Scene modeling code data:

┌──

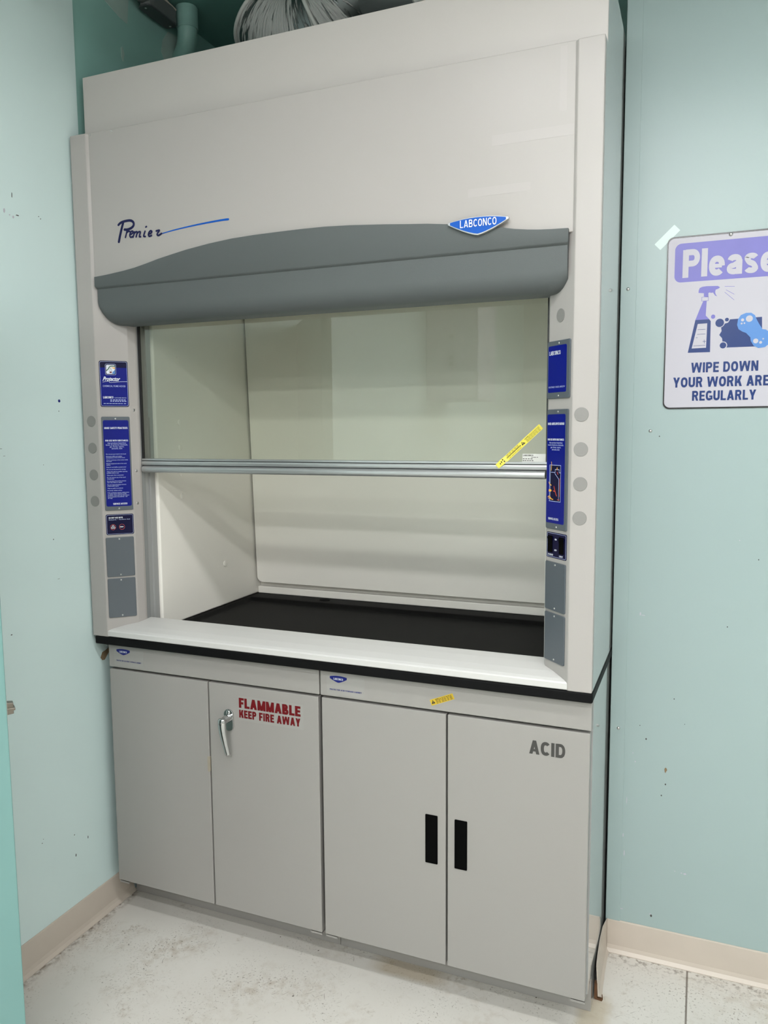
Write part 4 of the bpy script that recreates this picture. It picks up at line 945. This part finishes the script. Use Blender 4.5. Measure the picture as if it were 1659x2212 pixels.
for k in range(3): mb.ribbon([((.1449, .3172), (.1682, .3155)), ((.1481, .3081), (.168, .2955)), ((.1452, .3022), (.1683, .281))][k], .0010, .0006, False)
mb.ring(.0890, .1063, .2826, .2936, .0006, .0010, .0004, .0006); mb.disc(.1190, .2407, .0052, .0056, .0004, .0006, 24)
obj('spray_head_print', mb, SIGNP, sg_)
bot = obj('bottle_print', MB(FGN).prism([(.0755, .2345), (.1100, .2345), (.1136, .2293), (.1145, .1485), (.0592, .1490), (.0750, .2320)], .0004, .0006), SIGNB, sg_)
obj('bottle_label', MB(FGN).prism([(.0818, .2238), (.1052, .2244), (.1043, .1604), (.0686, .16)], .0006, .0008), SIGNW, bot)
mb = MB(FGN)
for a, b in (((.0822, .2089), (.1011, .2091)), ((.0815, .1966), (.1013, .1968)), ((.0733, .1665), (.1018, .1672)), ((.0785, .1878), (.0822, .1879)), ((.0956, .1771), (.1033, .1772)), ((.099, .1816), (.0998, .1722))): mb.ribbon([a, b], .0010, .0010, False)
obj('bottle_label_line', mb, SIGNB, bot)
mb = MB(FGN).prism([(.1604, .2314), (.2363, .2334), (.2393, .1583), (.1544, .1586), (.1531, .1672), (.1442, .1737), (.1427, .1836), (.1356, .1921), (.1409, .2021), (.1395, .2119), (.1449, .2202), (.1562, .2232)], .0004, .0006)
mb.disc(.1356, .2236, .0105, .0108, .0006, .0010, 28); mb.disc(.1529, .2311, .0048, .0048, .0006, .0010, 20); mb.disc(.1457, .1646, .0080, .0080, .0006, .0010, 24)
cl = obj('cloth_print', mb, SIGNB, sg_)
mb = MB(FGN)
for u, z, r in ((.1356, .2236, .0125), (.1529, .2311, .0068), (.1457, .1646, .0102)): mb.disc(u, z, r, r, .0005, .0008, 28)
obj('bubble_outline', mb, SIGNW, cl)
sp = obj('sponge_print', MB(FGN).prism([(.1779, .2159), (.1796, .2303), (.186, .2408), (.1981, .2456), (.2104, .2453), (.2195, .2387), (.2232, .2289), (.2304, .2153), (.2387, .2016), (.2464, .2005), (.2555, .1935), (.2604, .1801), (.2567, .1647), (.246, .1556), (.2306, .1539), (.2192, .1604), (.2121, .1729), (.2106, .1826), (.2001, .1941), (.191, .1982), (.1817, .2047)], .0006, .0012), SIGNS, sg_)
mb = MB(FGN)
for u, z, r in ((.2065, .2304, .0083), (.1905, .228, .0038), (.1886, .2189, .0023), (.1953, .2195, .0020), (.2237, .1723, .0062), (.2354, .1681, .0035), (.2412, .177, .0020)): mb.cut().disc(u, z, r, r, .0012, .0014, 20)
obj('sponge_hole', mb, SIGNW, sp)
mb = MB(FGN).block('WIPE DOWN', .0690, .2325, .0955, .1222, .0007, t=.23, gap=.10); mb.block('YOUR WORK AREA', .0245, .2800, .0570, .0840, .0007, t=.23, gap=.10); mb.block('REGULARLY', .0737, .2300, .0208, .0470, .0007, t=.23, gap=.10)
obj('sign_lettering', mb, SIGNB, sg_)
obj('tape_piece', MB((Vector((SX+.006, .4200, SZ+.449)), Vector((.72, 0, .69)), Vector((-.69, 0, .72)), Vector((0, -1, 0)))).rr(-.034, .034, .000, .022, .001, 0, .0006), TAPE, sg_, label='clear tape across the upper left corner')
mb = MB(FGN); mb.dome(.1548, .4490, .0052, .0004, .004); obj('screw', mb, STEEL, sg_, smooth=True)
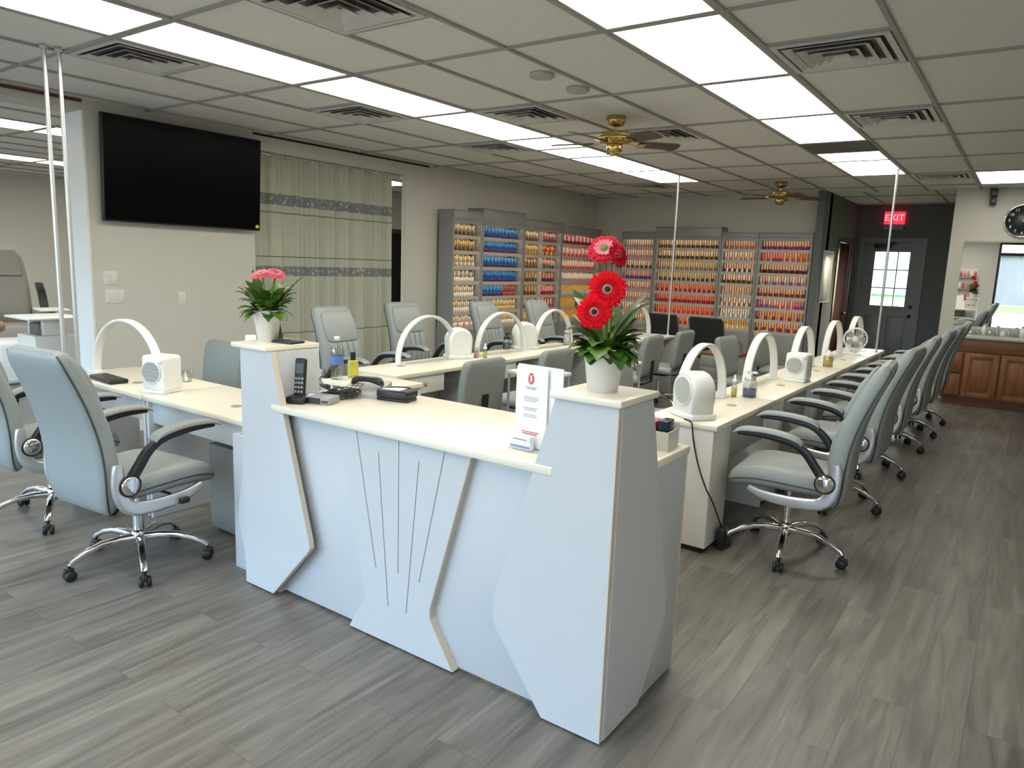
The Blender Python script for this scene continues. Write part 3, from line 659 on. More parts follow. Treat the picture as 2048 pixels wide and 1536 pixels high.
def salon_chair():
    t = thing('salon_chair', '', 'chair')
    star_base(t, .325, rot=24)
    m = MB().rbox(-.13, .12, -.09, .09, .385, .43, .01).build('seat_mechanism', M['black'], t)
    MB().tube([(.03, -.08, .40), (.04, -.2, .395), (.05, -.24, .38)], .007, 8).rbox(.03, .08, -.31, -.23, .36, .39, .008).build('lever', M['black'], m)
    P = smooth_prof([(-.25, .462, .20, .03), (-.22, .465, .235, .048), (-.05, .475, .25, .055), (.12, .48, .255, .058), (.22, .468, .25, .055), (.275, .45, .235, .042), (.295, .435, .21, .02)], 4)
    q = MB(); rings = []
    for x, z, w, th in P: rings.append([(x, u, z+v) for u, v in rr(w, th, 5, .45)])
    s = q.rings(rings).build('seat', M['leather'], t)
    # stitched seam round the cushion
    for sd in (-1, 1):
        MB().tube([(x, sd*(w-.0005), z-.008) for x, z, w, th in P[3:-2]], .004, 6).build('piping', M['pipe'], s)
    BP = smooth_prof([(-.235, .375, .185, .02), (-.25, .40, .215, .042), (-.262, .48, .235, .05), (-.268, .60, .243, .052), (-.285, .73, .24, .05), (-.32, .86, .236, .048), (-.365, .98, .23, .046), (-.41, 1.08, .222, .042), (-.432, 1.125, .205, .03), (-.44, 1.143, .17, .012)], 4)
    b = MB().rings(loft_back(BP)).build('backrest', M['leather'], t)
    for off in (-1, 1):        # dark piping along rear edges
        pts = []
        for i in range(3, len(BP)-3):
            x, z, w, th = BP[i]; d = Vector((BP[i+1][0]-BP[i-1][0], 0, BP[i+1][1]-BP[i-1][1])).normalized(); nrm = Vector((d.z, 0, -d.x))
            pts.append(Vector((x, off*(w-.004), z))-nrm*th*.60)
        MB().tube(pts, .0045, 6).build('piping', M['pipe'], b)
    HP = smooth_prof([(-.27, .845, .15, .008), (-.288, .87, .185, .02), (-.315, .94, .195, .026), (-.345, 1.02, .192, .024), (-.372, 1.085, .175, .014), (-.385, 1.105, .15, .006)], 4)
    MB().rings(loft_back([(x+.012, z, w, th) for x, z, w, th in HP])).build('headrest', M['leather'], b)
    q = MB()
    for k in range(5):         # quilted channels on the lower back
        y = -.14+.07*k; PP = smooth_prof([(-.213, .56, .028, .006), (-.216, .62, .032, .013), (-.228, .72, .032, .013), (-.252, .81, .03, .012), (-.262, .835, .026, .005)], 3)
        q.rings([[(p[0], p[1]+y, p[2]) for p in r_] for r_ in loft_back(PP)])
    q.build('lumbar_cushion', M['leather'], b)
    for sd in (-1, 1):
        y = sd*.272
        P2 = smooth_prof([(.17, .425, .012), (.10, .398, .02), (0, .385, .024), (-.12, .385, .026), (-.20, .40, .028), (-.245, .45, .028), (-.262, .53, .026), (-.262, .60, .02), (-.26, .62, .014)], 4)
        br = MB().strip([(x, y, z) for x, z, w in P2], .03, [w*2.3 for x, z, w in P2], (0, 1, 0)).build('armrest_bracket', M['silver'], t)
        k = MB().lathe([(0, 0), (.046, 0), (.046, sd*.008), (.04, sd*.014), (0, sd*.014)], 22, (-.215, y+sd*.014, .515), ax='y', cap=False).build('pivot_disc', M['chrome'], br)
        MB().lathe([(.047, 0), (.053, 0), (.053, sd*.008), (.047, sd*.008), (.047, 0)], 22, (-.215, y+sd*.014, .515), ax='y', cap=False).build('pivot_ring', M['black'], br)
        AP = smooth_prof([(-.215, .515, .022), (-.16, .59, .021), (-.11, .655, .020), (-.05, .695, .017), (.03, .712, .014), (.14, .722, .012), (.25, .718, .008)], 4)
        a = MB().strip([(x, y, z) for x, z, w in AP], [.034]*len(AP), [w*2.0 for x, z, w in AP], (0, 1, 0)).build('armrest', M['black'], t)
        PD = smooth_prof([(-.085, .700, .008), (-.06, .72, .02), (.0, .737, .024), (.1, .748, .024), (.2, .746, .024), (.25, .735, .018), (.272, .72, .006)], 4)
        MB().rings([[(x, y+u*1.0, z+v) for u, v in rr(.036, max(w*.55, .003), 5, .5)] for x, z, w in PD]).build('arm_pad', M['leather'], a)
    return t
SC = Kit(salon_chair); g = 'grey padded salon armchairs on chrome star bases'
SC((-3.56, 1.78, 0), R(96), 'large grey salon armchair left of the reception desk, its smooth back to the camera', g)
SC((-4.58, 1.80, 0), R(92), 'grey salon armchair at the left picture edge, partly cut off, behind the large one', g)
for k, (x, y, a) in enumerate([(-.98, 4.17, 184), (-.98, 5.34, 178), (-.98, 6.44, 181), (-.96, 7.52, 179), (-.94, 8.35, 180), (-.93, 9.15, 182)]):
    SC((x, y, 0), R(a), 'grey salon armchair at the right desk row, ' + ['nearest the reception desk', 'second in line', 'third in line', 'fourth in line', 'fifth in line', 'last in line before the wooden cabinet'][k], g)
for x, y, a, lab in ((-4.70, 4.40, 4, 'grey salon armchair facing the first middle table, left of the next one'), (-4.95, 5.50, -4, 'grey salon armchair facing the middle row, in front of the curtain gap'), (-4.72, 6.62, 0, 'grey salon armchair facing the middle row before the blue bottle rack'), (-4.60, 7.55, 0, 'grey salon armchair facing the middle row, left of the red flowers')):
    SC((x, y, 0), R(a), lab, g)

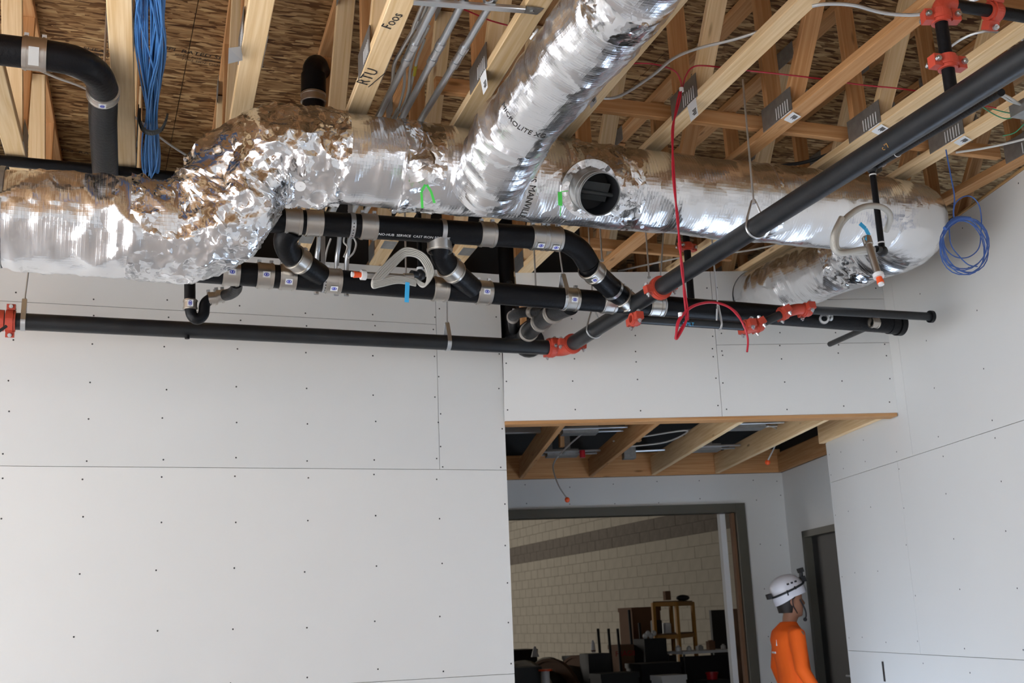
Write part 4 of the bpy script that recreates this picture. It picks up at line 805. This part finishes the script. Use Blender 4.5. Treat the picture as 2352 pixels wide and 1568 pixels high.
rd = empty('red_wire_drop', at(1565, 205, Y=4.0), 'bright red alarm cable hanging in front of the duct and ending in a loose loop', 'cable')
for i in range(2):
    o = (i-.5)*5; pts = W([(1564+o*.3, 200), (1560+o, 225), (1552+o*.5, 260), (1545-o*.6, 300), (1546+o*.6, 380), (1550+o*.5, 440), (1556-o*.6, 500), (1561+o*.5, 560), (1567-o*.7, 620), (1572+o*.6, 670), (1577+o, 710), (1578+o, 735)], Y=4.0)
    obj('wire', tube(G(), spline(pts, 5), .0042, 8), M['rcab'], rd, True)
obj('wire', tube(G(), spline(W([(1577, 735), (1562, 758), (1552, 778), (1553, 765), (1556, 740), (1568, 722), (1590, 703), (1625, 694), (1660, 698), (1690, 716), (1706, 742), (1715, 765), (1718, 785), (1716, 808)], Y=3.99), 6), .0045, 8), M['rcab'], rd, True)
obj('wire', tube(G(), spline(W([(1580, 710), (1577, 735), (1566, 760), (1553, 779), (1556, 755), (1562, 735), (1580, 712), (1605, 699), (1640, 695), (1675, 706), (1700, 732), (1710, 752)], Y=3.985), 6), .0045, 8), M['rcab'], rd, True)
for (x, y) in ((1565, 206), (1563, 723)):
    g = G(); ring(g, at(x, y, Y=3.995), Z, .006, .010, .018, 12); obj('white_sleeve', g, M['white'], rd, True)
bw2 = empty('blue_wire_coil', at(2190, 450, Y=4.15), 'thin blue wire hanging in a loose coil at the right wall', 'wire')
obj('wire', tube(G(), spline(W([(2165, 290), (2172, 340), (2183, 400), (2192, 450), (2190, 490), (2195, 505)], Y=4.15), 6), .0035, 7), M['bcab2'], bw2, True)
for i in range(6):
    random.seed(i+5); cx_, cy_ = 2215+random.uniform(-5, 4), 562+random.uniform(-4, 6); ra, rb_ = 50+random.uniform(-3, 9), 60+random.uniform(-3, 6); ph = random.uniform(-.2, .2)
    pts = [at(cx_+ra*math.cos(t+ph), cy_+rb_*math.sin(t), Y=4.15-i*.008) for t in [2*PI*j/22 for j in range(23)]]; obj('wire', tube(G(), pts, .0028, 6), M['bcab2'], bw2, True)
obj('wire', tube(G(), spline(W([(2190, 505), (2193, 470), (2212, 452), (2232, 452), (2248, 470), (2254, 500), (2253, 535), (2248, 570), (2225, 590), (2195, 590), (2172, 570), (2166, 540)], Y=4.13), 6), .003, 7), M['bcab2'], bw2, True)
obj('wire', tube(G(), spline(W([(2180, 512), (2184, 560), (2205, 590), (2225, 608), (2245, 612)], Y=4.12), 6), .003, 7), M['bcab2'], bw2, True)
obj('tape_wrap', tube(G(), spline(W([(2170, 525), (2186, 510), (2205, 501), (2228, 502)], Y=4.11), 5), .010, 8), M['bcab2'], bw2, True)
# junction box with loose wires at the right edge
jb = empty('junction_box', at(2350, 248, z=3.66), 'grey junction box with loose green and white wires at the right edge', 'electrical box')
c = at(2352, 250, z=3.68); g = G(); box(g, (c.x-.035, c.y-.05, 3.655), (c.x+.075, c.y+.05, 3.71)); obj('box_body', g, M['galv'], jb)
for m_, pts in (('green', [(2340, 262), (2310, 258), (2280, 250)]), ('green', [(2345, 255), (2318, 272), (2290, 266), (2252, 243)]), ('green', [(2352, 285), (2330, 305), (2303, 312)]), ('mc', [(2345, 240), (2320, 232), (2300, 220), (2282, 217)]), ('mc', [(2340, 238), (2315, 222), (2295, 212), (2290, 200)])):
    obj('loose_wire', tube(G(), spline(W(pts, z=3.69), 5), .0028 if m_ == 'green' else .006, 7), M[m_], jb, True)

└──

Count how many lines of the data include the word "finishes". Your reply should be that number alone.

2